É digno de nota que os reformadores não poderiam ter deturpado a versão latina, escrita com rigor e clareza, justamente para evitar distorções e abusos. Mas, como a versão italiana foi a mais divulgada e traduzida, ela abriu caminho para interpretações errôneas.

Continua


  1. Sacrosanctum Concilium, A Constituição sobre a Liturgia (1963), § 14.
  2. Godfried Danneels, apud Keith Pecklers SJ, Liturgy in a Postmodern World, Continuum International Publishing Group Ltd, 2006, p. 7.
  3. “O sacerdócio visível externo de Jesus Cristo não é transmitido indiscriminadamente a todos os membros da Igreja em geral, mas é conferido a homens designados, por meio do que pode ser chamado de geração espiritual das Ordens Sagradas” (§ 41), “Por isso ele [o sacerdote] vai ao altar como ministro de Cristo, inferior a Cristo, mas superior ao povo” (§ 84). Ao “falar do povo que se oferece com o sacerdote,” a Igreja quer dizer apenas que o povo “une seus corações em louvor, impetração, expiação e ação de graças, com as orações e a intenção do sacerdote, também do próprio Sumo Sacerdote” (§ 93).

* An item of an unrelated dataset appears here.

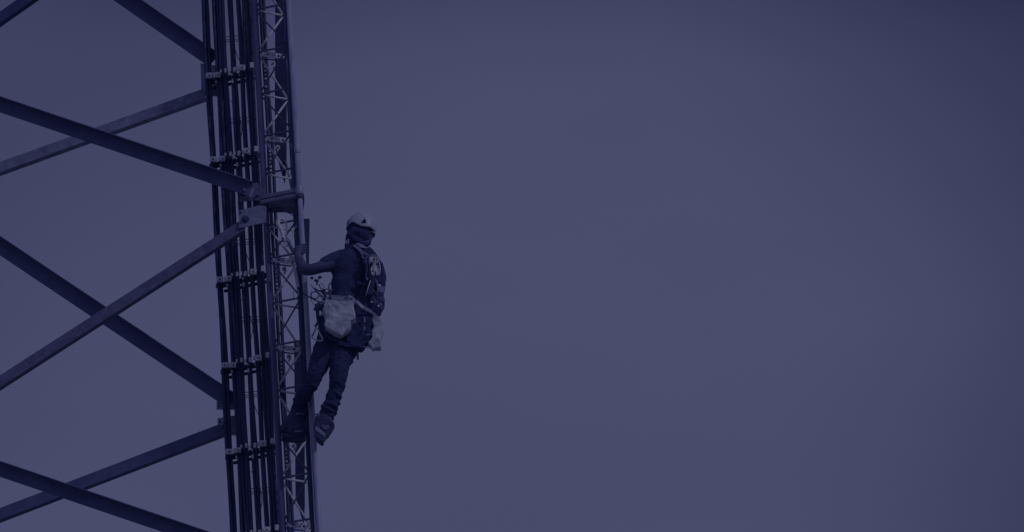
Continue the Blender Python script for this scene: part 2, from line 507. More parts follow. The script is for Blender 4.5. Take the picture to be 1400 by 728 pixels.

  4. Acta Sanctae Sedis, Vol. XXXVI, 1903-1904, p. 329; para a versão Italiana, p. 387 (impressão incorreta como 587) para a versão Latina.
  5. Os antigos Romanos calculavam suas datas para trás, subtraindo o número declarado de dias na data de um ponto fixo em cada mês. Como os Kalendae designaram o primeiro dia de cada mês, se contarmos 10 dias, inclusive, a partir de 1º de dezembro, chegaremos a 22 de novembro. Então X Kalendas Decembris = 22 de novembro.
  6. motu proprio significa que o Papa estava agindo por iniciativa própria na criação de uma nova legislação, em vez de meramente carimbar um decreto emitido por um departamento da Cúria. A redação do TLS foi em grande parte obra do Pe. Angelo de Santi, SJ, Fundador do Pontifício Instituto de Música Sacra, que esteve intimamente associado às reformas musicais do Papa quando este era Bispo de Mântua e Patriarca de Veneza. (Ver Robert Hayburn, Papal Legislation on Sacred Music: 95 AD to 1977 AD, Collegeville: Liturgical Press, 1979, p. 220.)